[standards-jig] JNG Ramblings.

Mike Lin mikelin at MIT.EDU
Fri Aug 9 17:23:09 UTC 2002


Well, one thing is for sure, is that we don't want make ourselves do our
own BEEP implementations because we bastardized the protocol. BEEP
implementations are quite heavy with channel management and flow
control, and amount to 50% of a user-space TCP implementation - on top
of TCP. Use existing BEEP implementations, or don't use it at all. A
framer for the protocol I laid out is an order of magnitude less complex
than a BEEP implementation.

We are already dumping telnet-and-type in Jabber by switching over to
SASL authentication, which requires cryptographic operations on every
session.

There are reasons to use a binary protocol for framing, and reasons to
use an XML protocol for extensibility. I am trying to blend the two. I
don't know if it's right, that's why I'm implementing it to find out.

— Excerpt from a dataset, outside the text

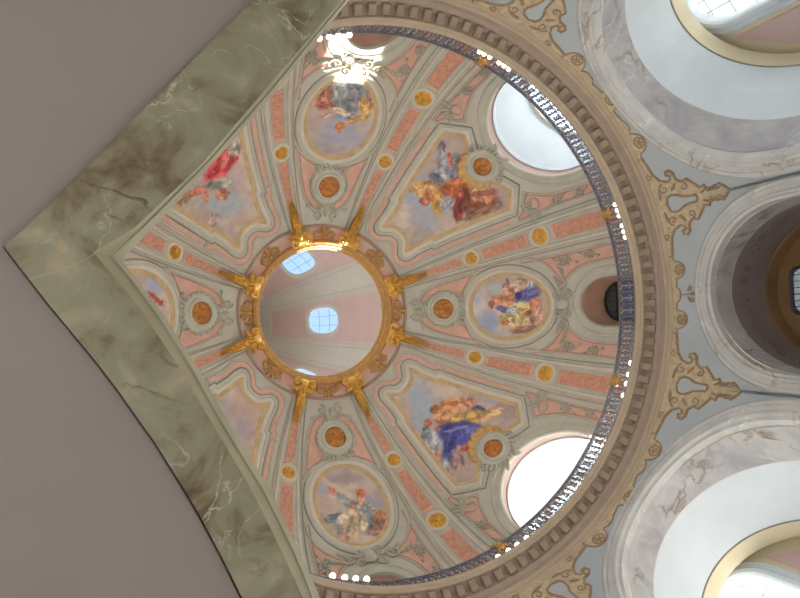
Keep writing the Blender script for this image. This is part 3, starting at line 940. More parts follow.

It would be trivially simple to write a program that lets you type
messages to the server, and wraps it in the binary frame for you.

-Mike

On Fri, 2002-08-09 at 12:53, Iain Shigeoka wrote:
> As another person that telnets into the server regularly to check behavior,
> I'll have to say that binary is a bummer.  If efficiency (wire and code) and
> computer friendliness were the highest priorities, we might as well drop XML
> as the packet format too.  There are much more efficient ways of creating
> and reading binary formatted messages that don't require parsing XML.
> 
> I think a pure ascii text protocol (UTF-8 but limited to ascii) is the best
> internet protocol format because of its hackability.  I can telnet into an
> SMTP server anywhere and send an email with no tools (beyond telnet) and
> almost no knowledge of the protocol itself (hell you can even type "help" on
> most systems as part of the protocol and get the available commands).  The
> same applies to almost all largely deployed internet protocols.
> 
> I keep banging on the BEEP drum (thanks for plugging it as well David)
> because it is there, an IETF standard, and it basically works.  I understand
> there are problems with its larger requirements (breaking Jabber simplicity)
> but we don't have to use the whole BEEP standard.  We could define a subset
> of BEEP specifically for Jabber so that Jabber on BEEP would work on any
> BEEP compliant system/library (but Jabber on BEEP systems wouldn't
> necessarily support all BEEP features like multi-packet responses and
> anything requiring sophisticated windowing).
> 
> The only real drawback to BEEP that I see is that you still need to count
> octets in the packet in order to generate the frame which is pretty
> unfriendly to someone typing in things to talk to the server.  To
> accommodate direct human-to-BEEP interaction, I might propose a small
> modification to break some of BEEP to provide for non-octet counting based
> framing...  Maybe just unique begin/end text tags ala multi-part mime.
> 
> -iain
> 
> PS - I wouldn't be that opposed to coopting some of the APEX stuff too if it
> seems like it would be useful.  I like the APEX idea that routers and end
> points are not the same (although they could be).  This seems to be much
> more ISP friendly and creates the real possibility of moving a lot of the
> server bottlenecks into hardware (the APEX router stuff).